▸ Stored items:
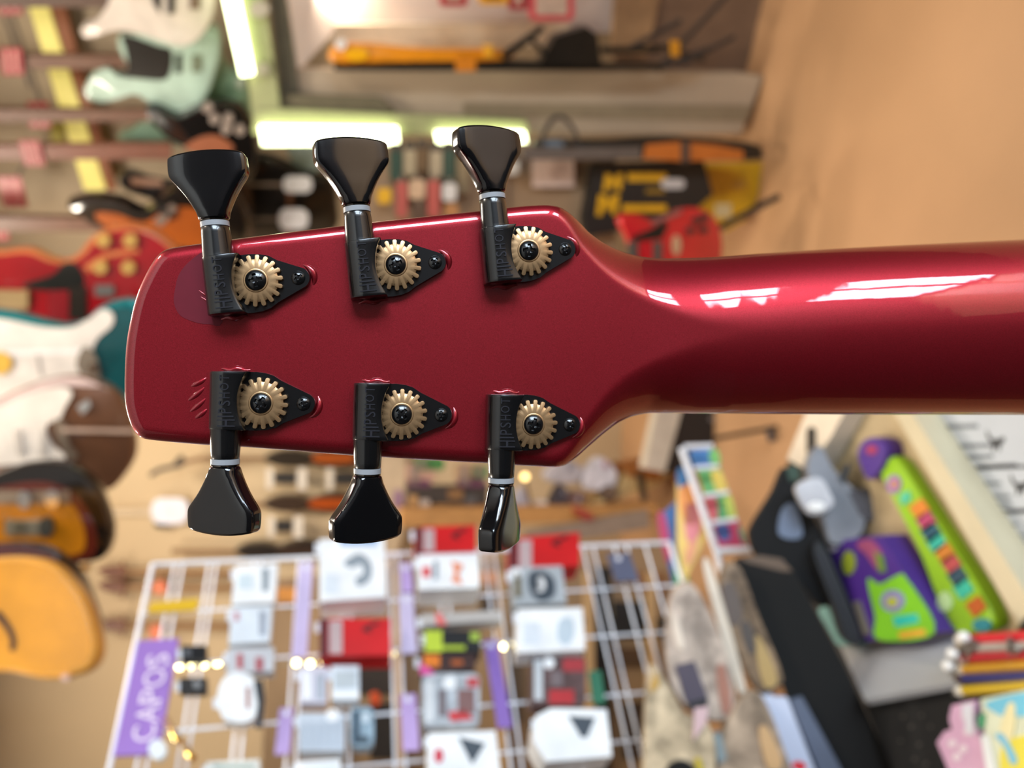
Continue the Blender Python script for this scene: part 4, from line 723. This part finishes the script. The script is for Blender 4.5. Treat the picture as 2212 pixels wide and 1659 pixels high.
e = pack('round white pack with black strap, left of the lilac strips', crom([(470, 1500), (486, 1462), (520, 1452), (552, 1470), (556, 1520), (545, 1554), (505, 1560), (478, 1545)], 3), w1, [(rect(530, 1484, 541, 1530), M('#b08c86', 0.4)), ([(548, 1470), (568, 1468), (572, 1510), (566, 1572), (552, 1574), (556, 1520)], M('#23282e', 0.4))], 0.05, 0.02)
pack('white card cut by the bottom edge, left of centre', [(446, 1646), (560, 1640), (566, 1740), (440, 1745)], M('#e6e4dc', 0.4), [(rect(460, 1652, 550, 1660), M('#9fb0a4', 0.4))], 0.05, 0.02)
pack('white card cut by the bottom edge beside the ribbed pack', [(640, 1646), (735, 1640), (740, 1740), (636, 1745)], w1, [(rect(655, 1650, 725, 1656), w2)], 0.05, 0.02)
for x0, y0, x1, y1, mt, lab in ((646, 1216, 676, 1420, M('#c9bbe0', 0.4), 'long pale lilac strip beside the large blister pack'), (864, 1216, 888, 1280, lil, 'short lilac strip beside the orange-print box'), (862, 1284, 892, 1412, M('#cfc3e2', 0.4), 'pale lilac strip in the centre column'), (1046, 1384, 1074, 1572, pur, 'saturated purple strip right of the centre packs'), (864, 1500, 898, 1622, lil, 'lilac strip low in the centre column'), (604, 1530, 634, 1630, lil, 'lilac strip beside the ribbed pack'), (1312, 1196, 1360, 1256, M('#5b6078', 0.5), 'slate blue tag at the far rack corner')):
    item('shelf_strip', lab, 'label', RK, [('strip', [(x0, y0), (x1, y0 - 2), (x1 + (x1 - 784) * 0.0006 * (y1 - y0), y1 - 2), (x0 + (x0 - 784) * 0.0006 * (y1 - y0), y1)], mt, 0.03, 0.004), ('clip', oval((x0 + x1) / 2, y0 + 10, 6), M('#e6e4ea', 0.4), 0.031, 0.001)], group='price strips on the rack')
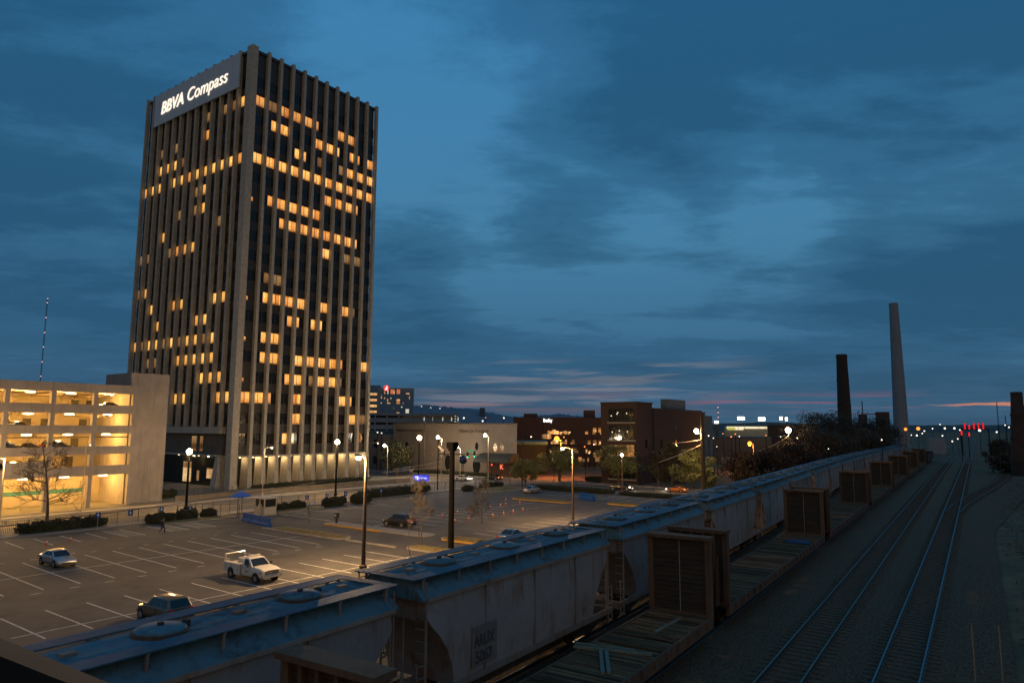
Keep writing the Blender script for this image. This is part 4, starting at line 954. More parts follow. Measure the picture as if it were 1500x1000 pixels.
# ---------------------------------------------------------------- utility poles and their wires
def upole(label, base, h, r, arms, name='utility_pole'):
    T = thing(name, label, 'utility pole', base)
    MB().tube((0, 0, -.2), (0, 0, h), r, r*.75, 10).build('pole', m_wood, T)
    for z, l in arms: MB().box(-.06, .06, -l, l, z-.07, z+.07).build('crossarm', m_wood, T)
    return T
b1p = at(1031, 722, 135); U1 = upole('thick dark utility pole with a bright lamp, right of the brick building', (b1p[0], b1p[1], 0), at(1031, 604, 135)[2], .42, ((11.0, 1.4), (7.0, .8)))
q = at(1020, 631, 135)-np.array([b1p[0], b1p[1], 0]); MB().tube((0, 0, q[2]-.3), tuple(q), .06).build('bracket', m_poled, U1)
MB().ball(tuple(q), .42, 12).build('lamp', m_lens_w, U1, smooth=True); lamp_light('lamp_glow', U1, (q[0], q[1], q[2]-.5), 3200, SOD, .25)
b2p = at(1158, 690, 205); U2 = upole('thin utility pole carrying the brightest lamp behind the wagons', (b2p[0], b2p[1], 0), at(1158, 622, 205)[2], .2, ((9.2, 1.0),))
q = at(1154.5, 630, 205)-np.array([b2p[0], b2p[1], 0]); MB().ball(tuple(q), .75, 12).build('lamp', m_lens_w, U2, smooth=True); lamp_light('lamp_glow', U2, (q[0], q[1], q[2]-.9), 2400, SOD, .3)
MB().tube((0, 0, q[2]), tuple(q), .06).build('bracket', m_poled, U2)
# broad dark pole with a boxy camera housing on top
T = thing('camera_pole', 'thick dark steel pole with a boxy head and side camera, beside the wagons', 'pole', (-22.6, -74.0, 0))
MB().lathe([(.42, 0), (.42, .15), (.30, .2), (.25, 9.9)], n=14).build('pole', m_poled, T)
MB().box(-.42, .42, -.42, .42, 9.85, 10.45).box(-.3, .3, -.3, .3, 9.6, 9.85).build('head', m_poled, T)
MB().path([(-.2, .2, 8.9), (-.55, .5, 9.1), (-.6, .55, 9.7)], .06, 6).build('bracket', m_poled, T)
MB().tube((-.62, .58, 9.6), (-1.0, .95, 10.1), .13, .13, 8).build('camera', mat('pale_housing', (.5, .47, .42), .5), T)
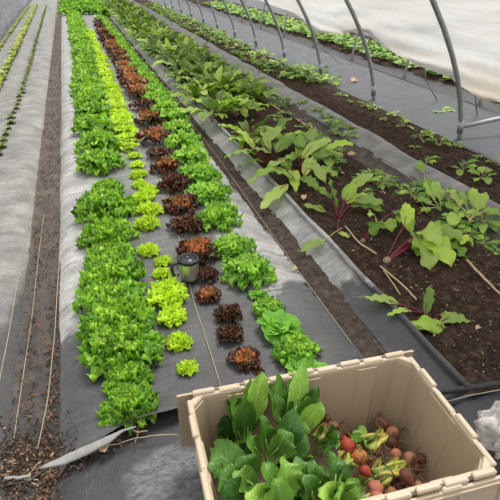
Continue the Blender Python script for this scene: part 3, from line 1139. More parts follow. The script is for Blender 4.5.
# big clumps, each plant placed by its root
mid_beets = [
    ((213, 122), 11, .25, 'bushy beet plant at the near left of the second big clump'),
    ((236, 118), 10, .24, 'bushy beet plant at the near right of the second big clump'),
    ((196, 104), 10, .24, 'bushy beet plant hanging over the furrow at the left of the second big clump'),
    ((222, 100), 11, .26, 'tall beet plant in the middle of the second big clump'),
    ((206, 88), 10, .26, 'beet plant at the back of the second big clump'),
    ((240, 103), 7, .20, 'loose beet plant at the right edge of the second big clump'),
    ((274, 152), 7, .22, 'beet plant behind the middle of the wide arching-leaf clump'),
    ((248, 146), 7, .20, 'upright small-leaved beet plant behind the left end of the wide clump'),
    ((314, 168), 7, .22, 'beet plant with upright pale leaf at the right back of the wide clump'),
]
for (u, v), n, L, lab in mid_beets:
    p = at(u, v, .0)
    beet_plant((p.x, p.y, zg(p.x, p.y) + .004), n + 11, L * 1.3, lab, BG)
y = 5.3
while y < 21:
    for x0 in (1.30, 1.58, 1.84):
        if x0 > 1.8 and rng.random() < .45:
            continue
        x = x0 + rng.uniform(-.09, .09)
        yy = y + rng.uniform(-.1, .1)
        s = rng.uniform(.27, .38) * (1.0 if x0 < 1.8 else .7)
        o = link('beet_plant', rng.choice(FARB), None, (x, yy, zg(x, yy)), (0, 0, rng.uniform(0, 6.28)), (s, s, s * 1.05))
        tag(o, 'leafy beet plant in the crowded far stretch of the beet bed', 'beet plant', BG)
    y += .27

# explicit near plants: root, then leaves by where they start, arch and end
def pt(u, v, z):
    return at(u, v, z)


def near_plant(label, root, rz, rscale, leaves, stalkmat='crimson', rootvis=True, name='beet_plant', cat='beet plant', group=BG, rootmesh=None):
    """leaves: (blade start u,v,z), (tip u,v,z), arch, half width, roll, material, ruffle"""
    rp = at(root[0], root[1], rz)
    o = empty(name, (rp.x, rp.y, rp.z))
    if rootvis:
        link('root', rootmesh or ROOT, o, (0, 0, 0), (rng.uniform(-.3, .3), rng.uniform(-.3, .3), rng.uniform(0, 6)), (rscale,) * 3)
    for (b, t, arch, W, roll, mat, ruf) in leaves:
        B, T = pt(*b) - rp, pt(*t) - rp
        C = B.lerp(T, .5) + Vector((0, 0, arch))
        bl, st = MB(), MB()
        blade(bl, B, C, T, W * 1.3, 'beet', 18, 10, ruf * 1.25, rng.choice([2, 3, 3, 4]), rng.uniform(-.2, .25), roll, .07, .06)
        lf = bl.build('leaf', M[mat], o)
        S0 = Vector((rng.uniform(-.006, .006), rng.uniform(-.006, .006), .008))
        mid = S0.lerp(B, .5) + Vector((0, 0, .012))
        st.tube([S0, mid, B, B.lerp(C, .6)], [.0042, .0036, .003, .0016], 6)
        st.build('stalk', M[stalkmat], lf)
    return tag(o, label, cat, group)


near_plant('pulled beet with round tan root, crimson stalks and floppy leaves spread right', (387, 261), .022, 1.15, [
    ((412, 243, .06), (440, 262, .02), .05, .05, .2, 'beet', .3),
    ((425, 238, .07), (474, 243, .05), .04, .05, -.2, 'beet', .35),
    ((420, 236, .09), (452, 268, .02), .10, .048, .3, 'beet', .3),
    ((415, 234, .08), (430, 272, .01), .09, .05, -.2, 'beet_pale', .3),
    ((425, 232, .09), (455, 236, .06), .06, .042, .1, 'beet', .3),
    ((418, 233, .10), (438, 246, .10), .09, .045, .3, 'beet_pale', .3),
    ((428, 240, .06), (466, 258, .03), .07, .045, -.1, 'beet', .3),
    ((410, 240, .06), (428, 256, .04), .08, .040, .0, 'beet', .3),
    ((432, 236, .08), (462, 240, .08), .08, .040, .4, 'beet_pale', .3),
    ((404, 225, .13), (409, 204, .20), .03, .032, .5, 'beet', .2)])
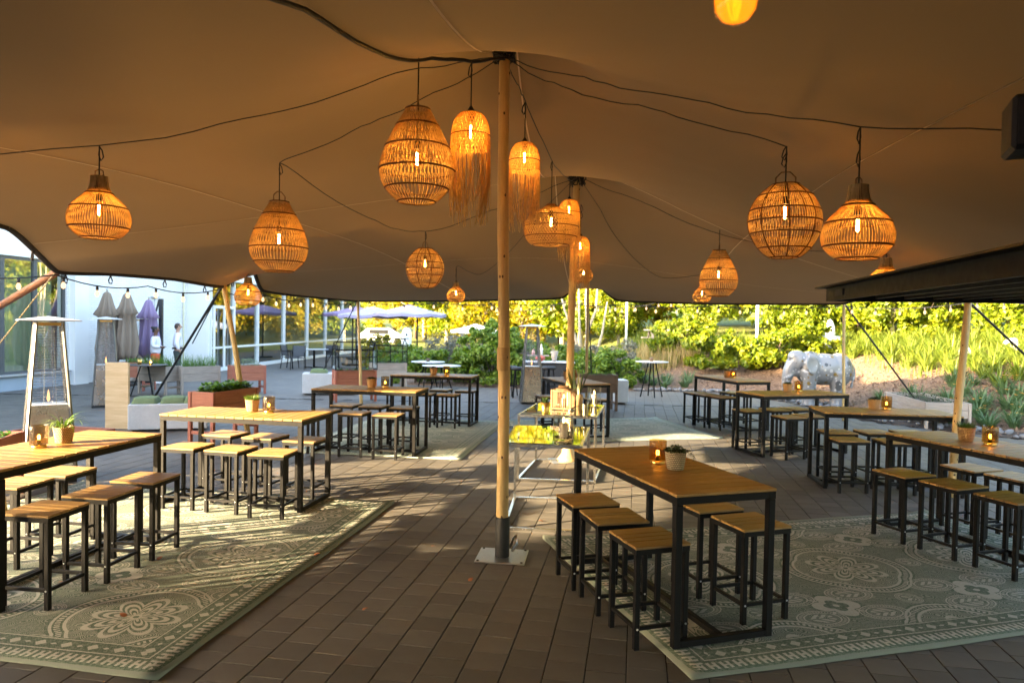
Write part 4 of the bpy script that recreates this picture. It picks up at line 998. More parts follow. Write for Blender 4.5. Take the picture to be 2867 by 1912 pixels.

▸ WHAT THE TASK ASKS: Return nothing but the lines running from the start of the data to the line with "on the rack')", please, both ends included and no pictures.

▸ COMPLETE ANSWER:
Continue the Blender Python script for this scene: part 4, from line 723. This part finishes the script. The script is for Blender 4.5. Treat the picture as 2212 pixels wide and 1659 pixels high.
e = pack('round white pack with black strap, left of the lilac strips', crom([(470, 1500), (486, 1462), (520, 1452), (552, 1470), (556, 1520), (545, 1554), (505, 1560), (478, 1545)], 3), w1, [(rect(530, 1484, 541, 1530), M('#b08c86', 0.4)), ([(548, 1470), (568, 1468), (572, 1510), (566, 1572), (552, 1574), (556, 1520)], M('#23282e', 0.4))], 0.05, 0.02)
pack('white card cut by the bottom edge, left of centre', [(446, 1646), (560, 1640), (566, 1740), (440, 1745)], M('#e6e4dc', 0.4), [(rect(460, 1652, 550, 1660), M('#9fb0a4', 0.4))], 0.05, 0.02)
pack('white card cut by the bottom edge beside the ribbed pack', [(640, 1646), (735, 1640), (740, 1740), (636, 1745)], w1, [(rect(655, 1650, 725, 1656), w2)], 0.05, 0.02)
for x0, y0, x1, y1, mt, lab in ((646, 1216, 676, 1420, M('#c9bbe0', 0.4), 'long pale lilac strip beside the large blister pack'), (864, 1216, 888, 1280, lil, 'short lilac strip beside the orange-print box'), (862, 1284, 892, 1412, M('#cfc3e2', 0.4), 'pale lilac strip in the centre column'), (1046, 1384, 1074, 1572, pur, 'saturated purple strip right of the centre packs'), (864, 1500, 898, 1622, lil, 'lilac strip low in the centre column'), (604, 1530, 634, 1630, lil, 'lilac strip beside the ribbed pack'), (1312, 1196, 1360, 1256, M('#5b6078', 0.5), 'slate blue tag at the far rack corner')):
    item('shelf_strip', lab, 'label', RK, [('strip', [(x0, y0), (x1, y0 - 2), (x1 + (x1 - 784) * 0.0006 * (y1 - y0), y1 - 2), (x0 + (x0 - 784) * 0.0006 * (y1 - y0), y1)], mt, 0.03, 0.004), ('clip', oval((x0 + x1) / 2, y0 + 10, 6), M('#e6e4ea', 0.4), 0.031, 0.001)], group='price strips on the rack')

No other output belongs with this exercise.